AT&T/L3 interconnect?

While jumping on the wagon of poking at a particular 175.x.x.x address, I noticed something in my trace:

10 5 ms 5 ms 5 ms att-level3-30G.washingtondc.level3.net [4.68.62.30]
11 73 ms 72 ms 73 ms cr2.wswdc.ip.att.net [12.122.84.82]
12 74 ms 74 ms 75 ms cr1.cgcil.ip.att.net [12.122.18.21]
13 72 ms 72 ms 72 ms cr2.dvmco.ip.att.net [12.122.31.85]
14 73 ms 72 ms 73 ms cr1.slkut.ip.att.net [12.122.30.25]
15 73 ms 72 ms 72 ms cr2.la2ca.ip.att.net [12.122.30.30]
16 72 ms 72 ms 72 ms cr84.la2ca.ip.att.net [12.123.30.249]
17 73 ms 73 ms 73 ms gar1.lsrca.ip.att.net [12.122.129.121]

Does anyone happen to know where the other end of this tunnel is that magically everything from a DC-DC hop to a DC-LA hop are all exactly 73ms?

thanks,

DJ

http://www.nanog.org/meetings/nanog45/presentations/Sunday/RAS_traceroute_N45.pdf

http://www.nanog.org/meetings/nanog45/presentations/Sunday/RAS_traceroute_N45.pdf

I'd have thought I didn't need to provide credentials in NANOG, but apparently one stays quiet too long and you're a noob.

First, to those who have given me basic mpls, traceroute and ip primers by off list email, thank you.

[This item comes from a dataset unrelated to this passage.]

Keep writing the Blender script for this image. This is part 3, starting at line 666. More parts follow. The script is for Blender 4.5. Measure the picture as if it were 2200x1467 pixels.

It's not necessary. I appreciate your willingness to help out the community.

Second, I *know* that the traceroute I pasted a bit of has to do with mpls magic (or similar). That's why I used the word tunnel. I wasn't asking *how* it was done. I'm quiet capable of performing the same magic. I just wanted to know if anyone off the top of their head knew *where* the packets were magically popping back into the ether... LA, Nevada, Denver. That's all. A physical location or a router IP would have been a perfectly wonderful answer.

Again, thank you (all) for your time. Apologies for the distraction. If you aren't someone who knows this very specific piece of information, my message probably wasn't for you.

DJ

Hey Deepak,

Sorry, but they're actually right. Read the section on icmp tunneling,
it explains exactly how and why you're seeing this behavior. :slight_smile:

The return packets pop our at the end of the lsp, which is clearly
in LA (or thereabouts, whatever lsrca is probably).